Until foreign lending institutions and nations started asking for oil production figures and revenue derived therefrom as pre-requisites for lending to Cameroon during the lean years of economic hardship in the early and mid-nineties, Cameroon oil production was a guarded secret known only to insiders and cronies at the Presidency of the Republic.

During the Ahidjo years and more than ten years into the Biya presidency, oil revenue was never indicated in the national budget but kept in a special escrow account in the presidency to be expended according to the whims and caprices of the Head of State.

Thus, revenue from the nation’s main foreign exchange earner became the property of the president and his men to be dispensed on under-the-table political deals. To date, production figures are so hard to come by within Government circles and figures available are most times supplied by foreign companies involved in exploration, exploitation and export, which figures are doctored to suit the business expectations of these foreign investors.

According to official figures, Cameroon currently produces 65,330 barrels of oil per day as against 76,650 barrels in 2002, 94,000 in 2004, 82,300 in 2005, 87,400 in 2008 and 77,310 in 2009. This is a far cry from the peak production figures of 185,000 barrels per day in 1985, 177,000 in 1986 and 174,000 in 1987.

From an enviable position of one of Africa’s rare oil producers shortly after independence, Cameroon today stands at 54th world oil producer and 13th in Africa behind Nigeria, Algeria, Angola, Libya, Egypt, Sudan, Equatorial Guinea, Congo Brazzaville, Gabon, South Africa, Chad and Tunisia.

Cameroon’s proved reserves now stand at 200 million barrels placing it at 57th position in the world oil club and in 14th position in Africa behind Libya with 47 billion barrels in proved reserves, Nigeria with 37.4 billion barrels, Angola with 13.5 billion barrels, Algeria with 13.4 billion barrels, Sudan at 6.8 billion, Egypt 4.3 billion, Gabon at 2 billion barrels, Congo Brazzaville with 1.6 billion, Chad 1.5 billion, Uganda 1.5 billion, Equatorial Guinea 1.1 billion, Tunisia 425 million barrels and Cote d’Ivoire 250 million barrels.

Cameroon’s reserves stood at 200 million barrels in 1980 and dropped to 80 million in 2004 before starting a creeping rise in 2005 to 85,000 million, 90 million in 2006, 98 million in 2008 and returning to 200 million in 2011 after the Ebonde fields in the Littoral Region started production.

Before the production in the Littoral Region was announced, more than 99 percent of petroleum production in Cameroon which accounted for over 70 percent of the nation’s foreign exchange reserves was in the English-speaking Southwest Region.

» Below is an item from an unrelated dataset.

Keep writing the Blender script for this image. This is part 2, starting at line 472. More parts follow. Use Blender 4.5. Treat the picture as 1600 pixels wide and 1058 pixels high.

Paradoxically however, there is no all-season road leading to the oil fields, whereas several French-speaking regions have been benefiting from the oil revenue by way of tarred roads and other amenities because their kith and kin either controlled oil revenues or held ministerial positions that enabled them invest the oil revenue in their regions of origin.

These are some of the reasons for Anglophone anger that has been fuelling the Anglophone secessionist movement the Southern Cameroons National Council, SCNC.

“Some of these supposed oil finds in Francophone Cameroon are announced with pump for political and strategic reasons. They are intended to send a message to the Anglophones that oil is not only found in their region so they should stop making noise about benefits from oil production”, opines Rudolf Bessingi, a university student from Ndian Division in the Southwest Region from where most of Cameroon’s oil is currently being produced.

“If you go to the ground in those Francophone areas, you will find nothing by way of oil wells or field work years after the announcements are made”, added Bessingi’s friend, Johnson Modiki from the same division.

It is estimated that about FCFA 200 billion (US$400 million) in oil revenue was unaccounted for between 2006 and 2009 and this excluding the FCFA 15.5 billion (US$31 million) that was misappropriated by ministers involved in the now exposed presidential plane purchase scam.

It should be recalled that the former Secretary General in the Presidency of the Republic, Jean-Marie Atangana Mebara and former Director General of the defunct Cameroon Airlines, Yves Michel Fotso, as well as several other high Government officials have been jailed for the misappropriation of 15.5 billion (US$31 million) supposedly intended for the purchase of a new Boeing 737 plane for President Biya, which money was disbursed by the National Hydrocarbons Corporation but was never received by Boeing.

That is just the tip of the iceberg and it is part of documented oil revenue. The amount involved by way of fixed production figures that are always below real production amounts and which sales revenue is shared between Government supervisory and monitoring agents and the oil companies will never be known. What is known is that the figures are mind-burgling.